The Jamaica Environment Trust (JET), which yesterday hailed the decision by the Andrew Holness-led Government, said the decision by the Urban Development Corporation was communicated in a letter from the National Environment and Planning Agency (NEPA) to JET on December 13.

A JET release said NEPA has entered into a co-management arrangement with the UDC to manage the Goat Islands, which they also wish to establish as a biosphere reserve under UNESCO's biosphere programme.

In its letter to JET, NEPA also welcomed the decision by the UDC and stated its intention to engage with JET and other stakeholders in developing and implementing its plans for Goat Islands, which include its development as an ecotourism attraction.

In 2014, the Goat Islands came under threat following the announcement that the Jamaican Government had signed a memorandum of understanding with Chinese interests to construct a transshipment port at the site. JET, along with managers of the PBPA, the Caribbean Coastal Area Management Foundation, and other stakeholders launched a 'Save Goat Islands' campaign objecting to the proposal, and called for the decision to be revoked.

In 2016, Prime Minister Holness announced that the Goat Islands was no longer being considered for the transshipment port, and committed to protecting the area.
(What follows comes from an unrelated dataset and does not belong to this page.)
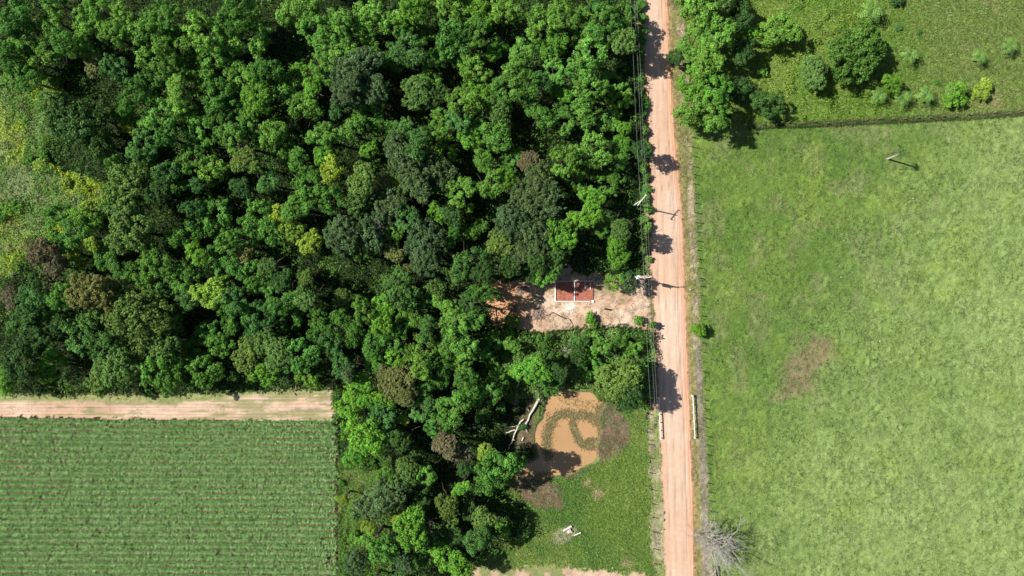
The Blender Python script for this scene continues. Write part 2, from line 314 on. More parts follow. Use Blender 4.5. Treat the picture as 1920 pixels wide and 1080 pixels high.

“We are elated to hear this news,” said Suzanne Stanley, incoming CEO of JET. “The Save Goat Islands campaign has been one of JET's greatest successes to date under Diana's leadership, and this is a great note on which to celebrate her retirement.”

Meanwhile, Diana McCaulay, who retires as JET's CEO at the end of this month, said, “The two Goat Islands are a very special part of our Jamaican heritage, as is the Jamaican Iguana. I look forward to visiting Jamaica's newest wildlife sanctuary in the near future, and congratulate the Government of Jamaica for this long-awaited decision.”